=== DATA ROWS ===
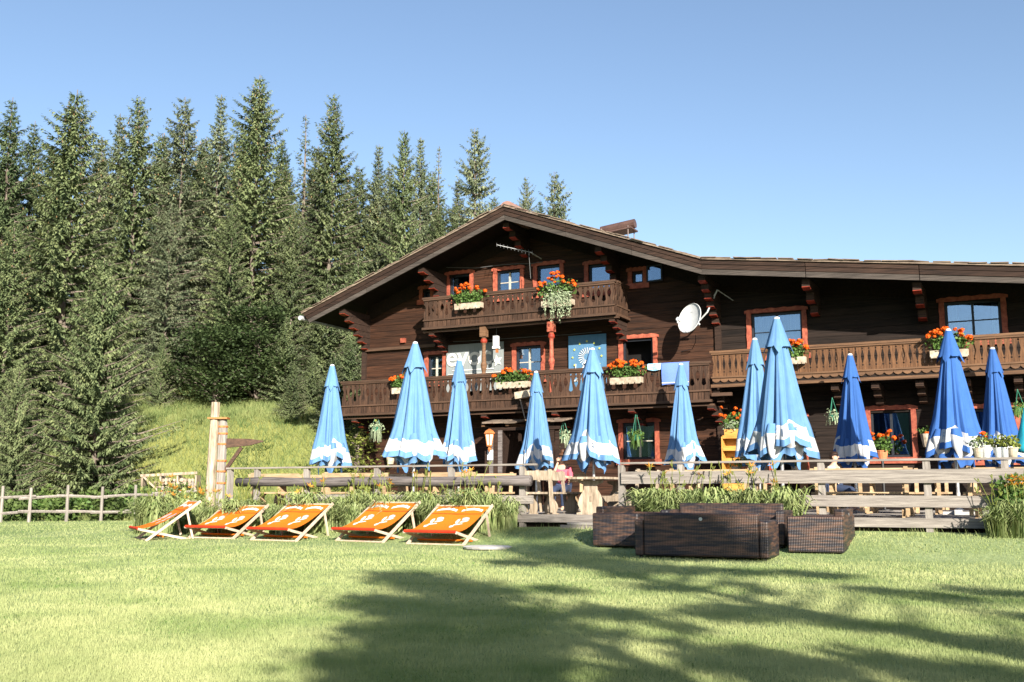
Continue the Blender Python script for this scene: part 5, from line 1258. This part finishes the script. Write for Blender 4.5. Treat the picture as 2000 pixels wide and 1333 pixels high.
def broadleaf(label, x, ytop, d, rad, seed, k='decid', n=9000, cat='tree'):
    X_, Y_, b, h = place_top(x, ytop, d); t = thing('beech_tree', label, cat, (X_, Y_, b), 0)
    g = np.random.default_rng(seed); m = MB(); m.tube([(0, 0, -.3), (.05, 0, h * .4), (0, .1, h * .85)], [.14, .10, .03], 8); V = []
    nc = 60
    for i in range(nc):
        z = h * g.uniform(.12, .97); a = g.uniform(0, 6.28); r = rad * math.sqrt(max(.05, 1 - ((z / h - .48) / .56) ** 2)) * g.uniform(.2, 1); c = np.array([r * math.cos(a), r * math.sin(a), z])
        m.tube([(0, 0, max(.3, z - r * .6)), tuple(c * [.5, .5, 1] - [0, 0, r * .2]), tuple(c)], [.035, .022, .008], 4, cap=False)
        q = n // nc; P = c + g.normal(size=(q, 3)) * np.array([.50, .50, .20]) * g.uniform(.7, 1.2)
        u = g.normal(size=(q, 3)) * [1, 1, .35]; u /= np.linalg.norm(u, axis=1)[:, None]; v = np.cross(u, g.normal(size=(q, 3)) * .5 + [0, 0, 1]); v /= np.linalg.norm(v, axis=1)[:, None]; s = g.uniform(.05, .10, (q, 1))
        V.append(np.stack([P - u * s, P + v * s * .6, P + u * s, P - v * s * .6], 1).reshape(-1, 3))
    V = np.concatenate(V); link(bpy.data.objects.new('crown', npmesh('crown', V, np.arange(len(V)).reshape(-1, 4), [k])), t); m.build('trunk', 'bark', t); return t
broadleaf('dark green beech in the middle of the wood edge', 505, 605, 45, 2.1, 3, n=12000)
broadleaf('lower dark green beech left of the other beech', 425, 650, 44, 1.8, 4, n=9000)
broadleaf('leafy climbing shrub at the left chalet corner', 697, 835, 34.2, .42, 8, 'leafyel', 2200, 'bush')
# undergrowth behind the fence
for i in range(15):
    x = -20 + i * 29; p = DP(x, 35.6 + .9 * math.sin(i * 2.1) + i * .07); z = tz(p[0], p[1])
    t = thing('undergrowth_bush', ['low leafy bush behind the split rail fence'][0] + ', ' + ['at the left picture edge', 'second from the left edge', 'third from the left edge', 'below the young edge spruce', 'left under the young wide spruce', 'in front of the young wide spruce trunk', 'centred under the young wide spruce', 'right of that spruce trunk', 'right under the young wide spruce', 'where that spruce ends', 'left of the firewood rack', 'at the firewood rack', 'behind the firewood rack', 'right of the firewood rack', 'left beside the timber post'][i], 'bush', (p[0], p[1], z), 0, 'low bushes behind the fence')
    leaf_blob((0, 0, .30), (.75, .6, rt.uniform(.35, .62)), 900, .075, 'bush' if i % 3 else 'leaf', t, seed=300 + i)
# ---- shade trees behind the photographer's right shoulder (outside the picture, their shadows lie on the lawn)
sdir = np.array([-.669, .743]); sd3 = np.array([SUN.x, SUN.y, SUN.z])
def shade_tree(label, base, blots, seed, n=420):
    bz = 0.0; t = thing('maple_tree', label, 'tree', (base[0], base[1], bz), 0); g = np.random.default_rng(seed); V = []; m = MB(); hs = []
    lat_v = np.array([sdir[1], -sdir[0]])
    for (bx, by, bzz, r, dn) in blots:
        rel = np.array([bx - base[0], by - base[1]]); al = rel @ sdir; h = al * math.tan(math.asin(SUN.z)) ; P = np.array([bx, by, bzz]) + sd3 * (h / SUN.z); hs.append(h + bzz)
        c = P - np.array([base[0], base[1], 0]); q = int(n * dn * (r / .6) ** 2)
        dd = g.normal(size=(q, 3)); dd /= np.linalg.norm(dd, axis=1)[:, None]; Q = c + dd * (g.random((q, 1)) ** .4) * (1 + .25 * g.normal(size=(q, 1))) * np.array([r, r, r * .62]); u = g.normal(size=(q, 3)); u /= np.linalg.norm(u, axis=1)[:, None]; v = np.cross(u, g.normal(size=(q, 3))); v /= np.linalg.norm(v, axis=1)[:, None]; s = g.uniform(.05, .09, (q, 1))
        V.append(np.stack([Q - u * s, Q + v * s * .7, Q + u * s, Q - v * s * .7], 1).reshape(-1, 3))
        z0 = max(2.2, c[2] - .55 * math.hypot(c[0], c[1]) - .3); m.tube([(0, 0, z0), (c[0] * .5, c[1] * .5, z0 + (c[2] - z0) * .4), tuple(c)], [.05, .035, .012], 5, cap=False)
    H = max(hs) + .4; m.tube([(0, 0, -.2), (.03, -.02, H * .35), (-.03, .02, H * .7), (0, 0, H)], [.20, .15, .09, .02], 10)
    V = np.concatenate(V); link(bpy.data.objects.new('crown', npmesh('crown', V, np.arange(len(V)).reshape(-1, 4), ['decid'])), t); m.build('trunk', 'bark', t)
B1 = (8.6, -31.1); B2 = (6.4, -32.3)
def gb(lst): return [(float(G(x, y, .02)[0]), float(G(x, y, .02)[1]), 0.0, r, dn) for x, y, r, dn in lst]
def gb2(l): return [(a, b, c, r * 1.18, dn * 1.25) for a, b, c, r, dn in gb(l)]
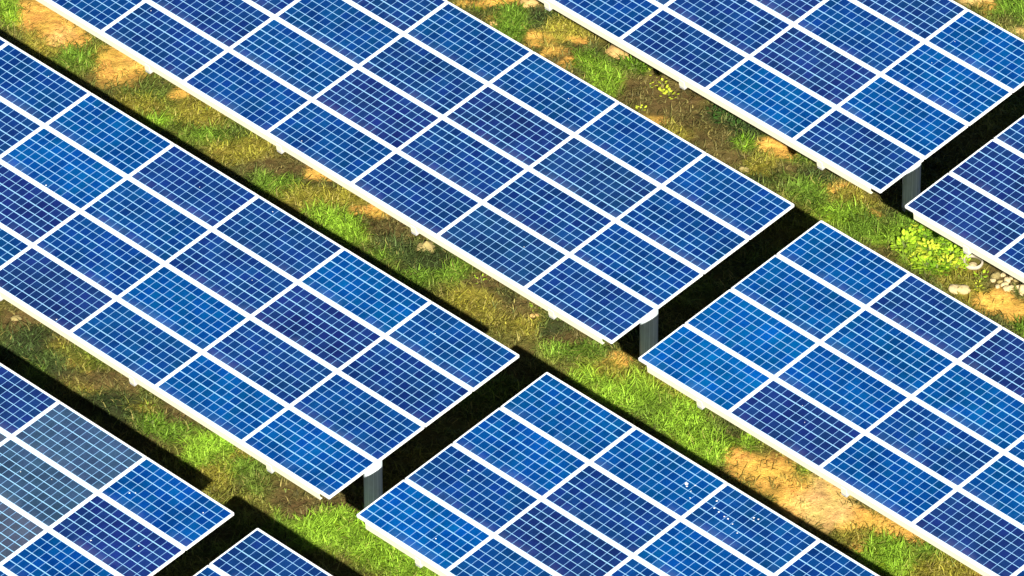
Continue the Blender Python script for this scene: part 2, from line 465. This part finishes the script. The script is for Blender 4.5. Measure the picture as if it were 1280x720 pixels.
===
Transcribe every entry above exactly. Omit all pictures.

SOLUTION:
Continue the Blender Python script for this scene: part 5, from line 1258. This part finishes the script. Write for Blender 4.5. Treat the picture as 2000 pixels wide and 1333 pixels high.
def broadleaf(label, x, ytop, d, rad, seed, k='decid', n=9000, cat='tree'):
    X_, Y_, b, h = place_top(x, ytop, d); t = thing('beech_tree', label, cat, (X_, Y_, b), 0)
    g = np.random.default_rng(seed); m = MB(); m.tube([(0, 0, -.3), (.05, 0, h * .4), (0, .1, h * .85)], [.14, .10, .03], 8); V = []
    nc = 60
    for i in range(nc):
        z = h * g.uniform(.12, .97); a = g.uniform(0, 6.28); r = rad * math.sqrt(max(.05, 1 - ((z / h - .48) / .56) ** 2)) * g.uniform(.2, 1); c = np.array([r * math.cos(a), r * math.sin(a), z])
        m.tube([(0, 0, max(.3, z - r * .6)), tuple(c * [.5, .5, 1] - [0, 0, r * .2]), tuple(c)], [.035, .022, .008], 4, cap=False)
        q = n // nc; P = c + g.normal(size=(q, 3)) * np.array([.50, .50, .20]) * g.uniform(.7, 1.2)
        u = g.normal(size=(q, 3)) * [1, 1, .35]; u /= np.linalg.norm(u, axis=1)[:, None]; v = np.cross(u, g.normal(size=(q, 3)) * .5 + [0, 0, 1]); v /= np.linalg.norm(v, axis=1)[:, None]; s = g.uniform(.05, .10, (q, 1))
        V.append(np.stack([P - u * s, P + v * s * .6, P + u * s, P - v * s * .6], 1).reshape(-1, 3))
    V = np.concatenate(V); link(bpy.data.objects.new('crown', npmesh('crown', V, np.arange(len(V)).reshape(-1, 4), [k])), t); m.build('trunk', 'bark', t); return t
broadleaf('dark green beech in the middle of the wood edge', 505, 605, 45, 2.1, 3, n=12000)
broadleaf('lower dark green beech left of the other beech', 425, 650, 44, 1.8, 4, n=9000)
broadleaf('leafy climbing shrub at the left chalet corner', 697, 835, 34.2, .42, 8, 'leafyel', 2200, 'bush')
# undergrowth behind the fence
for i in range(15):
    x = -20 + i * 29; p = DP(x, 35.6 + .9 * math.sin(i * 2.1) + i * .07); z = tz(p[0], p[1])
    t = thing('undergrowth_bush', ['low leafy bush behind the split rail fence'][0] + ', ' + ['at the left picture edge', 'second from the left edge', 'third from the left edge', 'below the young edge spruce', 'left under the young wide spruce', 'in front of the young wide spruce trunk', 'centred under the young wide spruce', 'right of that spruce trunk', 'right under the young wide spruce', 'where that spruce ends', 'left of the firewood rack', 'at the firewood rack', 'behind the firewood rack', 'right of the firewood rack', 'left beside the timber post'][i], 'bush', (p[0], p[1], z), 0, 'low bushes behind the fence')
    leaf_blob((0, 0, .30), (.75, .6, rt.uniform(.35, .62)), 900, .075, 'bush' if i % 3 else 'leaf', t, seed=300 + i)
# ---- shade trees behind the photographer's right shoulder (outside the picture, their shadows lie on the lawn)
sdir = np.array([-.669, .743]); sd3 = np.array([SUN.x, SUN.y, SUN.z])
def shade_tree(label, base, blots, seed, n=420):
    bz = 0.0; t = thing('maple_tree', label, 'tree', (base[0], base[1], bz), 0); g = np.random.default_rng(seed); V = []; m = MB(); hs = []
    lat_v = np.array([sdir[1], -sdir[0]])
    for (bx, by, bzz, r, dn) in blots:
        rel = np.array([bx - base[0], by - base[1]]); al = rel @ sdir; h = al * math.tan(math.asin(SUN.z)) ; P = np.array([bx, by, bzz]) + sd3 * (h / SUN.z); hs.append(h + bzz)
        c = P - np.array([base[0], base[1], 0]); q = int(n * dn * (r / .6) ** 2)
        dd = g.normal(size=(q, 3)); dd /= np.linalg.norm(dd, axis=1)[:, None]; Q = c + dd * (g.random((q, 1)) ** .4) * (1 + .25 * g.normal(size=(q, 1))) * np.array([r, r, r * .62]); u = g.normal(size=(q, 3)); u /= np.linalg.norm(u, axis=1)[:, None]; v = np.cross(u, g.normal(size=(q, 3))); v /= np.linalg.norm(v, axis=1)[:, None]; s = g.uniform(.05, .09, (q, 1))
        V.append(np.stack([Q - u * s, Q + v * s * .7, Q + u * s, Q - v * s * .7], 1).reshape(-1, 3))
        z0 = max(2.2, c[2] - .55 * math.hypot(c[0], c[1]) - .3); m.tube([(0, 0, z0), (c[0] * .5, c[1] * .5, z0 + (c[2] - z0) * .4), tuple(c)], [.05, .035, .012], 5, cap=False)
    H = max(hs) + .4; m.tube([(0, 0, -.2), (.03, -.02, H * .35), (-.03, .02, H * .7), (0, 0, H)], [.20, .15, .09, .02], 10)
    V = np.concatenate(V); link(bpy.data.objects.new('crown', npmesh('crown', V, np.arange(len(V)).reshape(-1, 4), ['decid'])), t); m.build('trunk', 'bark', t)
B1 = (8.6, -31.1); B2 = (6.4, -32.3)
def gb(lst): return [(float(G(x, y, .02)[0]), float(G(x, y, .02)[1]), 0.0, r, dn) for x, y, r, dn in lst]
def gb2(l): return [(a, b, c, r * 1.18, dn * 1.25) for a, b, c, r, dn in gb(l)]
Continue the Blender Python script for this scene: part 2, from line 465. This part finishes the script. The script is for Blender 4.5. Measure the picture as if it were 1280x720 pixels.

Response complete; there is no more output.